Monday, Jan. 05, 1959
Teen Commandments
In the world of pop music--which is bluesy and sometimes boozy, rocking and often shocking--Singer Pat Boone, 24, stands out as an exemplary type. While earning a reported $750,000 a year, he lives modestly in suburban Teaneck, NJ. with the wife he married at 19 and their four daughters. While recording such jukebox hits as Lone Letters in the Sand and Friendly Persuasion, he attended Columbia University (majoring in speech) and last June graduated magna cum laude. Though a Tennessee-raised descendant of rugged Daniel Boone, he does not drink, smoke or cuss. On occasion he gives guest sermons to Church of Christ congregations across the country.
Last summer, while shooting his third movie (Mardi Gras) in Hollywood, Pat wrote a sun-drenched book: 'Twixt Twelve and Twenty (Prentice-Hall; $2.95). By last week its call for healthy-mindedness among "my friends out there in Teen-age Land" was influencing so many of them (or their Lolita-stunned parents) that the book had become a major bestseller.
Milk & Jam. "I didn't become a good Christian overnight," Pat advises. "In fact, I got my last spanking when I was 17." It was administered by strong-willed Mama Boone with her ever-ready sewing-machine belt, "both of us leaning over the bathtub." For this walloping and many before, Pat is grateful: "We all thought Mama the greatest, and I tell her now that she can spank me any time she likes."
Mama began taking Pat to church when he was six weeks old, later gave him a daily cross: milking the family cow. At first, chasing Rosemary across plusher neighbors' lawns was an excruciating embarrassment. But Pat soon learned "that people were not as interested in what I had or what I wore as in what I was . . . It healed me of a lot of insecurity to find out that if my cow gave people a laugh, I was doing them a favor."
To help restless kids enjoy the present ("Jam Today"), Pat soberly urges them to act their ages. They can become "useful, happy, well-adjusted individuals," he says, if they make out a check list of "maturity" goals that he uses himself. Its divisions: Spiritual (follow the Bible, "the best, truest--the only"); Social (follow the Golden Rule, or "treat Joe the way you'd like him to treat you"); Mental ("New ideas and theories, new inventions, new concepts, new knowledge itself, come from thinkers. You might think about that for a while"); Physical ("I can remember that Daddy always smelled great after he'd showered and shaved and was ready for work"); Financial ("Right now is the time to start developing sound financial practices").
Give & Get.

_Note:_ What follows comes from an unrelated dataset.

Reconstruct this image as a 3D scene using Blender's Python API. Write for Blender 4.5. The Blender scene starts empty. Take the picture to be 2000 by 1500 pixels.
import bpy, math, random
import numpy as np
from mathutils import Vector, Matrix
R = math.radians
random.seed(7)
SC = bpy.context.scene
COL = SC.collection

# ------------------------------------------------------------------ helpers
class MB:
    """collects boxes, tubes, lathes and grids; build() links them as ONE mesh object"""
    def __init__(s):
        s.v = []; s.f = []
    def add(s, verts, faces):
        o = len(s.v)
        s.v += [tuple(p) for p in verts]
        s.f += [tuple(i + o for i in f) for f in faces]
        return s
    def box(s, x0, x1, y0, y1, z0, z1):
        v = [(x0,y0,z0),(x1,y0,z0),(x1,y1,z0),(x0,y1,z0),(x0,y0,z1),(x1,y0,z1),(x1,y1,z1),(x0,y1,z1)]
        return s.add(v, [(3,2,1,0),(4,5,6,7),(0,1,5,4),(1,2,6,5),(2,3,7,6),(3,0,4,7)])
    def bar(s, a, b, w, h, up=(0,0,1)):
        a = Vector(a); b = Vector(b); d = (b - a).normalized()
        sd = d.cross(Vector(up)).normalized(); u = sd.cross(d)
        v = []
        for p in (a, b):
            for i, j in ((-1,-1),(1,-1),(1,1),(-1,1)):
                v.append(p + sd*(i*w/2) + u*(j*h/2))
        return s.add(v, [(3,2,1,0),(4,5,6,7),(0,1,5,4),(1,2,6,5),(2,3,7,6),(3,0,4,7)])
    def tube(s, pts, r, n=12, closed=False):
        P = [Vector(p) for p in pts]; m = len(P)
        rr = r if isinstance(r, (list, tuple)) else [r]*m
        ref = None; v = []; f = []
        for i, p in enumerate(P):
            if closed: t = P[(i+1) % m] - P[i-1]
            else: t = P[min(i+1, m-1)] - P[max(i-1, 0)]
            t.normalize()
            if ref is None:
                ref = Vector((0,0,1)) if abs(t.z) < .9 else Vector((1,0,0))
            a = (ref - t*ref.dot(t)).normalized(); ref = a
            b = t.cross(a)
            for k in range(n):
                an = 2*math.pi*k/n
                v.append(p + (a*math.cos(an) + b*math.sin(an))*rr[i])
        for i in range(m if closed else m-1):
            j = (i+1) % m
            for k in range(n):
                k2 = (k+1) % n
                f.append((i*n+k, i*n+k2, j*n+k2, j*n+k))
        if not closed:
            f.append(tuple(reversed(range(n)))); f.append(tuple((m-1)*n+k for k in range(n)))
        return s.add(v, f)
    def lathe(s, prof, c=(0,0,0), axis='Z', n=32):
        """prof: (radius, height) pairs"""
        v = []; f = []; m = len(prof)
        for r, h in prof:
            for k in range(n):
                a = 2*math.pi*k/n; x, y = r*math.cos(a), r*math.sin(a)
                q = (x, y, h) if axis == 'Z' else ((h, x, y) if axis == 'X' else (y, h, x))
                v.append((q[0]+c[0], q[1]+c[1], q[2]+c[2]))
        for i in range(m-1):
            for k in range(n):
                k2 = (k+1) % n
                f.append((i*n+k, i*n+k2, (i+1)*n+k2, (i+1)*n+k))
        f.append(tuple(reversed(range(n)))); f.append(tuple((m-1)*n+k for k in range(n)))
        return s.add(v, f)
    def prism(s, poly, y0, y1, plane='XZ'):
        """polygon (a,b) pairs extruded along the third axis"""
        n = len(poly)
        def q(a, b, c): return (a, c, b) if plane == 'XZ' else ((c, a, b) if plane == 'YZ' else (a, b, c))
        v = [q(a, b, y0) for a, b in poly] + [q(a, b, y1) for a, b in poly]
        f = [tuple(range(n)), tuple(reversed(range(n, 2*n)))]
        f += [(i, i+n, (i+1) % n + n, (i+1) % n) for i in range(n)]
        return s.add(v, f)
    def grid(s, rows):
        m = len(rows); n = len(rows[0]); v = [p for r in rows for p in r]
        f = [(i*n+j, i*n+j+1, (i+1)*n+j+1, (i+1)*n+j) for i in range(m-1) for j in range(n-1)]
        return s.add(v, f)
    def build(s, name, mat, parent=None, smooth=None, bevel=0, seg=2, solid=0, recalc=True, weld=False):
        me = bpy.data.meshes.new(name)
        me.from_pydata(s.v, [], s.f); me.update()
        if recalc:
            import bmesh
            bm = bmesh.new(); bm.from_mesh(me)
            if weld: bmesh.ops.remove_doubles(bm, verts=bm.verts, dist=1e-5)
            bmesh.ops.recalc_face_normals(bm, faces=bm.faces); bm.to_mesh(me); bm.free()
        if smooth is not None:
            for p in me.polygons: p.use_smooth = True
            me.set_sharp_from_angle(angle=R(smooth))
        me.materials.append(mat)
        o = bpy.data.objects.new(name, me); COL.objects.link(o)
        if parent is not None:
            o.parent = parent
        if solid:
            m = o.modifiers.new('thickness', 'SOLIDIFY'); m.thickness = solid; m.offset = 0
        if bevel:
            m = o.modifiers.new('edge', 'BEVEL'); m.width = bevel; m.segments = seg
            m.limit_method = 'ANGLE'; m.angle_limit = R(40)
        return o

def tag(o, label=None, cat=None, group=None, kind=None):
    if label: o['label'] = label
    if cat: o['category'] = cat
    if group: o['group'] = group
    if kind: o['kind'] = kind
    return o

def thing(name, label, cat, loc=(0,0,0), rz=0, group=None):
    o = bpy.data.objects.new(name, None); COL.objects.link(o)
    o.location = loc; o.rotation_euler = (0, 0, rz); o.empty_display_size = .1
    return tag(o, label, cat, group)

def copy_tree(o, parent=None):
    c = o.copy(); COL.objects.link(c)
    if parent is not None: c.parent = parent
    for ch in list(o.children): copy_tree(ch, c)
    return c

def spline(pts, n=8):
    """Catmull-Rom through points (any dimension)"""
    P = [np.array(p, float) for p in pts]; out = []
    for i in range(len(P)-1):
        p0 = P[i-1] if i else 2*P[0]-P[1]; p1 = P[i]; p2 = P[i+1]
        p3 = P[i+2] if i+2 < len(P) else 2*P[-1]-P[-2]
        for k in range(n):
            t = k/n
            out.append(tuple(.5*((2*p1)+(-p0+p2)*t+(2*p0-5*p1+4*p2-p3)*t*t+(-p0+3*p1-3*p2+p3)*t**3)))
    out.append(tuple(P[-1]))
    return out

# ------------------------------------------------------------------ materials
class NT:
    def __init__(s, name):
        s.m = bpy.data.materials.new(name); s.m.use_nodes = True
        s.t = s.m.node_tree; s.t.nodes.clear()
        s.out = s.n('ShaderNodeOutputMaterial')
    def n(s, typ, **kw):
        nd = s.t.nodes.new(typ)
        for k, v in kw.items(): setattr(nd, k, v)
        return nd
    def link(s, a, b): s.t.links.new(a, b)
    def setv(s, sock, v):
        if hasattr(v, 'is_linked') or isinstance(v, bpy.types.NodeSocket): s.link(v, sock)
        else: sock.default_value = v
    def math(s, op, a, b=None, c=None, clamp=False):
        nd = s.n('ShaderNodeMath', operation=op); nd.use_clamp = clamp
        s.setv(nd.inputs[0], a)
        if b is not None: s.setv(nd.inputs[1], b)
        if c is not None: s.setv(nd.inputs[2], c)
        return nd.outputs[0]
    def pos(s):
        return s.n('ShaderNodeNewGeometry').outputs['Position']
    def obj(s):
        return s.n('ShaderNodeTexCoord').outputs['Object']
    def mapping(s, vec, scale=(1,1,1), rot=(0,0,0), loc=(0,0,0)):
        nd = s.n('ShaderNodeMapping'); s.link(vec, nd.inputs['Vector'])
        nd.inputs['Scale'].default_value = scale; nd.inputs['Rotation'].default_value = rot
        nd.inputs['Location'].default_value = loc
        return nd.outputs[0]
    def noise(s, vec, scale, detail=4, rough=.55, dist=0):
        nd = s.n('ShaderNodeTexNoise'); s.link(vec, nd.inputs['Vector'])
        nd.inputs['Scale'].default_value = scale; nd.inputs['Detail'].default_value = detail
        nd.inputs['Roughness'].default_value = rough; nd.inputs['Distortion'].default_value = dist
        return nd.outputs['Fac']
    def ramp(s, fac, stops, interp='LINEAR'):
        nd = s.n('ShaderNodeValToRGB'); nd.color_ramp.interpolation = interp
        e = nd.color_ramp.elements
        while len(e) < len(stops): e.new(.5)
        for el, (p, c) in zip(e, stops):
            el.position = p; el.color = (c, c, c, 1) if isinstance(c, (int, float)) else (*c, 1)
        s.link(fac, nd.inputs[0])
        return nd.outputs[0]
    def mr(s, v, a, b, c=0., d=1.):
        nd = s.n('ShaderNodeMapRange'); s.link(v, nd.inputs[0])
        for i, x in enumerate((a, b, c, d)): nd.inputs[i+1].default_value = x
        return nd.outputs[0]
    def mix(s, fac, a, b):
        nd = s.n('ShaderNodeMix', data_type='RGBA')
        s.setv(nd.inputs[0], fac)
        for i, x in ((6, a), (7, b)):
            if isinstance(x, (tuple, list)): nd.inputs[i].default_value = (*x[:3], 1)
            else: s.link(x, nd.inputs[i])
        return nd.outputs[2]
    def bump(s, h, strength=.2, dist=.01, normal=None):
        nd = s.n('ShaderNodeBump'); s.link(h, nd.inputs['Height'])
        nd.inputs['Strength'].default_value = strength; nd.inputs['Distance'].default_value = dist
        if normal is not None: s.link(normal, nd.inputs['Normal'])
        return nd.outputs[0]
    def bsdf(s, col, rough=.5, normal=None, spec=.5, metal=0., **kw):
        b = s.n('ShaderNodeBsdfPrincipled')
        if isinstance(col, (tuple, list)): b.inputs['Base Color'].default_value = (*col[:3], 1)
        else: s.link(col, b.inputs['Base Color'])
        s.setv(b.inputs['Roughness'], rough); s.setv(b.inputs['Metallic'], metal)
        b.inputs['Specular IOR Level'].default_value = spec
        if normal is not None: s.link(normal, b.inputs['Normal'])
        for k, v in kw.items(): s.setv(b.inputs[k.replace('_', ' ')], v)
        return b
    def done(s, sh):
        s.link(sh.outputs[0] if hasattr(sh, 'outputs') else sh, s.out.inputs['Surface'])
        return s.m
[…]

As for what Boone calls "April Love" (the title of one of his big record hits), he concedes that he himself played spin-the-bottle at 13 and, perhaps too impetuously, eloped at 19. Currently he takes a sternly parental view: "We all know that indiscriminate kissing, dancing in the dark, hanging around in cars, late dates at this early stage can lead to trouble. And that you miss a lot of fun with the nicer play-by-the-rules crowd . . . Kissing is not a game. Believe me ... Kissing for fun is like playing with a beautiful candle in a roomful of dynamite!"
In his own "Happy Home Corporation," Parent Boone expects his kids to be friendly friends--"sincere, honest, loyal, trustworthy, good company, consistently thoughtful and dependable." He hopes they remember that "You cannot get to heaven on your parents' ticket," and that money is only "a symbol of gratitude" for services rendered. "If you're not getting enough," says Teen-Age Philosopher Boone, "try giving a little more."
Another effort by pop-music makers to improve their teen-age fans: a bestselling disk featuring assorted rock 'n' roll stars and entitled The Teen Commandments as sung to a funereal rock 'n' roll beat:
1) Stop and think before you drink.
2) Don't let your parents down; they brought you up.
3) Be humble enough to obey. You will be giving orders yourself some day.
4) At the first moment, turn away from unclean thinking--at the first moment.
5) Don't show off driving. If you want to race go to Indianapolis.
6) Choose a date who would make a good mate.
7) Go to church faithfully. The Creator gives you the week; give him back an hour.
8) Choose your companions carefully. You are what they are.
9) Avoid following the crowd. Be an engine--not a caboose.
10) Or even better--keep the original Ten Commandments.